:: EXERCISE TASK ::
Restate the listing below word for word, omitting any images.

>>

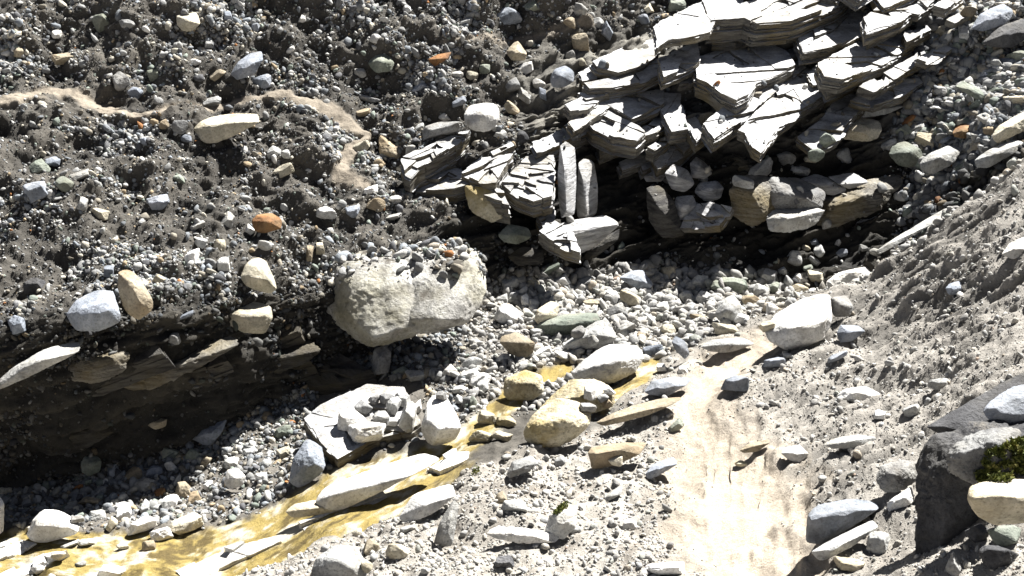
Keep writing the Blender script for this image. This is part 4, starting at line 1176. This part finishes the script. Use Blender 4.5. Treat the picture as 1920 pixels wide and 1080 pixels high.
 (1845,280,26,26,0,'pale','round','pale pebble between the pale rounded stone and the crest'),
 (1765,205,60,22,-8,'pale','slab','long pale slab in the right hand rubble'),
 (1718,208,26,24,-30,'pale','wedge','pale wedge left of the long slab in the right hand rubble'),
 (1800,182,36,22,0,'pale','round','pale stone above the long slab in the right hand rubble'),
 (1870,172,40,20,-5,'green','round','green flat stone in the upper right rubble'),
 (1905,190,44,34,10,'cream','angular','cream stone at the right edge of the upper rubble'),
 (1910,110,44,34,0,'green','round','dark green stone at the right frame edge'),
 (1890,120,30,22,0,'blue','round','blue stone beside the dark green one at the right edge'),
 (1738,128,36,14,0,'grey','slab','grey slab left of the upper right rubble'),
 (1870,90,30,26,0,'tan','angular','tan stone below the dark olive slab'),
 (1808,65,22,36,10,'pale','block','pinkish upright block in the upper right'),
 (1770,60,40,28,-10,'cream','angular','rounded cream stone on the upper right slabs'),
 (1815,22,34,20,20,'tan','round','yellow green stone in the upper right'),
]

# ------------------------------------------------------------------ the slate outcrop: one body of rock, its broken beds are its parts
def body(name, label, px, py, cat):
    e = bpy.data.objects.new(name, None); COL.objects.link(e)
    return tag(e, label, cat)

UPPER = body('slate_outcrop', 'bright layered slate outcrop rising to the upper right with broken stepped beds', 1400, 250, 'outcrop')
BEDS = [  # corners, thickness, how far it stands out, cracks
 ([(1232,52),(1290,18),(1345,0),(1400,-5),(1372,28),(1340,40),(1330,62),(1302,70),(1255,78),(1235,92)], .12, .0, 1),
 ([(1345,35),(1400,12),(1480,-10),(1560,-25),(1620,-30),(1560,15),(1480,45),(1420,50),(1400,40),(1342,44)], .42, -.06, 4),
 ([(1480,-60),(1620,-80),(1700,-70),(1640,-20),(1560,-5),(1500,-20)], .2, -.2, 2),
 ([(1115,120),(1180,88),(1225,75),(1232,100),(1205,125),(1160,140),(1125,132)], .14, .0, 1),
 ([(1100,160),(1150,150),(1200,130),(1240,112),(1238,140),(1200,158),(1150,168),(1110,170)], .20, .02, 1),
 ([(1085,140),(1110,128),(1122,140),(1118,152),(1092,156)], .10, .0, 0),
 ([(1240,110),(1270,95),(1305,80),(1308,120),(1275,138),(1245,150),(1240,135)], .20, .02, 2),
 ([(1272,132),(1310,118),(1312,152),(1275,158)], .14, .06, 1),
 ([(1310,115),(1375,92),(1430,88),(1465,105),(1482,130),(1450,145),(1415,158),(1402,182),(1382,192),(1355,180),(1330,160),(1312,152)], .30, .0, 2),
 ([(1345,62),(1400,52),(1440,62),(1420,80),(1380,86),(1340,82)], .14, .0, 2),
 ([(1140,200),(1185,182),(1240,175),(1240,200),(1185,228)], .16, .02, 1),
 ([(1240,178),(1275,180),(1287,245),(1258,250),(1238,205)], .22, .04, 1),
 ([(1095,220),(1140,212),(1165,230),(1195,245),(1205,255),(1190,268),(1150,262),(1115,245)], .30, .10, 1),
 ([(1200,250),(1235,222),(1250,232),(1230,255),(1205,262)], .18, .12, 0),
 ([(1285,230),(1305,222),(1322,255),(1305,268)], .2, .10, 1),
 ([(1215,280),(1245,262),(1262,258),(1250,272),(1228,286)], .2, .14, 0),
 ([(1390,245),(1440,195),(1500,155),(1535,150),(1552,165),(1540,185),(1500,210),(1460,240),(1430,285),(1415,275),(1402,250)], .17, .10, 4),
 ([(1325,235),(1400,180),(1490,125),(1500,140),(1450,180),(1400,225),(1345,262)], .22, .0, 2),
 ([(1615,165),(1680,130),(1725,102),(1745,112),(1700,140),(1640,175)], .10, .02, 2),
 ([(1540,230),(1575,178),(1600,185),(1640,190),(1605,215),(1570,260),(1530,282),(1500,258)], .14, .06, 2),
 ([(1600,190),(1640,165),(1700,150),(1725,160),(1690,185),(1640,200)], .10, .02, 1),
 ([(1500,60),(1560,30),(1620,5),(1640,20),(1622,60),(1560,90),(1510,100)], .22, -.12, 1),
 ([(1540,120),(1600,95),(1680,70),(1720,85),(1660,120),(1580,150),(1550,145)], .22, -.06, 2),
 ([(1620,40),(1650,18),(1700,8),(1722,18),(1690,45),(1625,70)], .14, .05, 1),
 ([(1625,72),(1670,55),(1700,33),(1706,44),(1675,62),(1630,84)], .10, .10, 0),
 ([(1627,100),(1690,80),(1696,92),(1640,114)], .12, .14, 1),
 ([(1698,24),(1745,-5),(1762,0),(1722,30)], .12, .06, 0),
 ([(1695,64),(1735,54),(1742,62),(1700,82)], .14, .10, 0),
 ([(1750,18),(1790,-8),(1802,2),(1770,24)], .10, .04, 0),
 ([(1775,40),(1820,15),(1830,22),(1790,46)], .10, .04, 0),
 ([(1720,115),(1770,90),(1782,96),(1740,122)], .08, .04, 0),
 ([(1640,-10),(1700,-40),(1760,-50),(1720,-10),(1660,15)], .2, .0, 1),
 ([(1420,-20),(1500,-60),(1480,-75),(1400,-40)], .15, .0, 1),
 ([(1580,-20),(1650,-60),(1690,-50),(1610,0)], .2, .06, 1),
 ([(1480,50),(1540,20),(1580,20),(1520,55),(1490,66)], .16, .04, 1),
 ([(1060,205),(1090,190),(1120,196),(1100,212),(1070,216)], .12, .04, 1),
 ([(1085,180),(1130,170),(1140,182),(1100,192)], .12, .04, 1),
]
for i, (q, th, li, ck) in enumerate(BEDS):
    qq = np.array(q, float); qc = qq.mean(0); qq = qc + (qq - qc) * 1.10
    slab([tuple(p) for p in qq], 'slate', th * 0.5, li + .03, UPPER, cracks=min(1, ck // 2), seed=100 + i, lam=0.02)

fr = np.random.default_rng(44)
nfill = 0
for k in range(400):
    x, y = fr.uniform(1060, 1660), fr.uniform(40, 300)
    if not (y > 330 - 0.42 * (x - 860) - 20 and y < 330 - 0.30 * (x - 1060) + 20 * (x < 1300)) or nfill >= 22: continue
    L, Wd, a = fr.uniform(70, 170), fr.uniform(14, 34), math.radians(fr.normal(-27, 5))
    u, v = np.array([math.cos(a), math.sin(a)]), np.array([math.cos(a + 1.9), math.sin(a + 1.9)])
    c = np.array([x, y])
    q = [c - u * L / 2 - v * Wd / 2, c + u * L * fr.uniform(-.1, .2) - v * Wd * .6, c + u * L / 2 - v * Wd * fr.uniform(.2, .5), c + u * L * .5 + v * Wd * .3, c + u * L * fr.uniform(0, .3) + v * Wd * .6, c - u * L * .45 + v * Wd * .45]
    slab([tuple(p) for p in q], 'slate', fr.uniform(.05, .12), fr.uniform(-.16, -.05), UPPER, cracks=int(fr.integers(0, 2)), seed=700 + k, lam=0.02)
    nfill += 1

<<

:: SOLVED EXERCISE ::
Keep writing the Blender script for this image. This is part 4, starting at line 1176. This part finishes the script. Use Blender 4.5. Treat the picture as 1920 pixels wide and 1080 pixels high.
 (1845,280,26,26,0,'pale','round','pale pebble between the pale rounded stone and the crest'),
 (1765,205,60,22,-8,'pale','slab','long pale slab in the right hand rubble'),
 (1718,208,26,24,-30,'pale','wedge','pale wedge left of the long slab in the right hand rubble'),
 (1800,182,36,22,0,'pale','round','pale stone above the long slab in the right hand rubble'),
 (1870,172,40,20,-5,'green','round','green flat stone in the upper right rubble'),
 (1905,190,44,34,10,'cream','angular','cream stone at the right edge of the upper rubble'),
 (1910,110,44,34,0,'green','round','dark green stone at the right frame edge'),
 (1890,120,30,22,0,'blue','round','blue stone beside the dark green one at the right edge'),
 (1738,128,36,14,0,'grey','slab','grey slab left of the upper right rubble'),
 (1870,90,30,26,0,'tan','angular','tan stone below the dark olive slab'),
 (1808,65,22,36,10,'pale','block','pinkish upright block in the upper right'),
 (1770,60,40,28,-10,'cream','angular','rounded cream stone on the upper right slabs'),
 (1815,22,34,20,20,'tan','round','yellow green stone in the upper right'),
]

# ------------------------------------------------------------------ the slate outcrop: one body of rock, its broken beds are its parts
def body(name, label, px, py, cat):
    e = bpy.data.objects.new(name, None); COL.objects.link(e)
    return tag(e, label, cat)

UPPER = body('slate_outcrop', 'bright layered slate outcrop rising to the upper right with broken stepped beds', 1400, 250, 'outcrop')
BEDS = [  # corners, thickness, how far it stands out, cracks
 ([(1232,52),(1290,18),(1345,0),(1400,-5),(1372,28),(1340,40),(1330,62),(1302,70),(1255,78),(1235,92)], .12, .0, 1),
 ([(1345,35),(1400,12),(1480,-10),(1560,-25),(1620,-30),(1560,15),(1480,45),(1420,50),(1400,40),(1342,44)], .42, -.06, 4),
 ([(1480,-60),(1620,-80),(1700,-70),(1640,-20),(1560,-5),(1500,-20)], .2, -.2, 2),
 ([(1115,120),(1180,88),(1225,75),(1232,100),(1205,125),(1160,140),(1125,132)], .14, .0, 1),
 ([(1100,160),(1150,150),(1200,130),(1240,112),(1238,140),(1200,158),(1150,168),(1110,170)], .20, .02, 1),
 ([(1085,140),(1110,128),(1122,140),(1118,152),(1092,156)], .10, .0, 0),
 ([(1240,110),(1270,95),(1305,80),(1308,120),(1275,138),(1245,150),(1240,135)], .20, .02, 2),
 ([(1272,132),(1310,118),(1312,152),(1275,158)], .14, .06, 1),
 ([(1310,115),(1375,92),(1430,88),(1465,105),(1482,130),(1450,145),(1415,158),(1402,182),(1382,192),(1355,180),(1330,160),(1312,152)], .30, .0, 2),
 ([(1345,62),(1400,52),(1440,62),(1420,80),(1380,86),(1340,82)], .14, .0, 2),
 ([(1140,200),(1185,182),(1240,175),(1240,200),(1185,228)], .16, .02, 1),
 ([(1240,178),(1275,180),(1287,245),(1258,250),(1238,205)], .22, .04, 1),
 ([(1095,220),(1140,212),(1165,230),(1195,245),(1205,255),(1190,268),(1150,262),(1115,245)], .30, .10, 1),
 ([(1200,250),(1235,222),(1250,232),(1230,255),(1205,262)], .18, .12, 0),
 ([(1285,230),(1305,222),(1322,255),(1305,268)], .2, .10, 1),
 ([(1215,280),(1245,262),(1262,258),(1250,272),(1228,286)], .2, .14, 0),
 ([(1390,245),(1440,195),(1500,155),(1535,150),(1552,165),(1540,185),(1500,210),(1460,240),(1430,285),(1415,275),(1402,250)], .17, .10, 4),
 ([(1325,235),(1400,180),(1490,125),(1500,140),(1450,180),(1400,225),(1345,262)], .22, .0, 2),
 ([(1615,165),(1680,130),(1725,102),(1745,112),(1700,140),(1640,175)], .10, .02, 2),
 ([(1540,230),(1575,178),(1600,185),(1640,190),(1605,215),(1570,260),(1530,282),(1500,258)], .14, .06, 2),
 ([(1600,190),(1640,165),(1700,150),(1725,160),(1690,185),(1640,200)], .10, .02, 1),
 ([(1500,60),(1560,30),(1620,5),(1640,20),(1622,60),(1560,90),(1510,100)], .22, -.12, 1),
 ([(1540,120),(1600,95),(1680,70),(1720,85),(1660,120),(1580,150),(1550,145)], .22, -.06, 2),
 ([(1620,40),(1650,18),(1700,8),(1722,18),(1690,45),(1625,70)], .14, .05, 1),
 ([(1625,72),(1670,55),(1700,33),(1706,44),(1675,62),(1630,84)], .10, .10, 0),
 ([(1627,100),(1690,80),(1696,92),(1640,114)], .12, .14, 1),
 ([(1698,24),(1745,-5),(1762,0),(1722,30)], .12, .06, 0),
 ([(1695,64),(1735,54),(1742,62),(1700,82)], .14, .10, 0),
 ([(1750,18),(1790,-8),(1802,2),(1770,24)], .10, .04, 0),
 ([(1775,40),(1820,15),(1830,22),(1790,46)], .10, .04, 0),
 ([(1720,115),(1770,90),(1782,96),(1740,122)], .08, .04, 0),
 ([(1640,-10),(1700,-40),(1760,-50),(1720,-10),(1660,15)], .2, .0, 1),
 ([(1420,-20),(1500,-60),(1480,-75),(1400,-40)], .15, .0, 1),
 ([(1580,-20),(1650,-60),(1690,-50),(1610,0)], .2, .06, 1),
 ([(1480,50),(1540,20),(1580,20),(1520,55),(1490,66)], .16, .04, 1),
 ([(1060,205),(1090,190),(1120,196),(1100,212),(1070,216)], .12, .04, 1),
 ([(1085,180),(1130,170),(1140,182),(1100,192)], .12, .04, 1),
]
for i, (q, th, li, ck) in enumerate(BEDS):
    qq = np.array(q, float); qc = qq.mean(0); qq = qc + (qq - qc) * 1.10
    slab([tuple(p) for p in qq], 'slate', th * 0.5, li + .03, UPPER, cracks=min(1, ck // 2), seed=100 + i, lam=0.02)

fr = np.random.default_rng(44)
nfill = 0
for k in range(400):
    x, y = fr.uniform(1060, 1660), fr.uniform(40, 300)
    if not (y > 330 - 0.42 * (x - 860) - 20 and y < 330 - 0.30 * (x - 1060) + 20 * (x < 1300)) or nfill >= 22: continue
    L, Wd, a = fr.uniform(70, 170), fr.uniform(14, 34), math.radians(fr.normal(-27, 5))
    u, v = np.array([math.cos(a), math.sin(a)]), np.array([math.cos(a + 1.9), math.sin(a + 1.9)])
    c = np.array([x, y])
    q = [c - u * L / 2 - v * Wd / 2, c + u * L * fr.uniform(-.1, .2) - v * Wd * .6, c + u * L / 2 - v * Wd * fr.uniform(.2, .5), c + u * L * .5 + v * Wd * .3, c + u * L * fr.uniform(0, .3) + v * Wd * .6, c - u * L * .45 + v * Wd * .45]
    slab([tuple(p) for p in q], 'slate', fr.uniform(.05, .12), fr.uniform(-.16, -.05), UPPER, cracks=int(fr.integers(0, 2)), seed=700 + k, lam=0.02)
    nfill += 1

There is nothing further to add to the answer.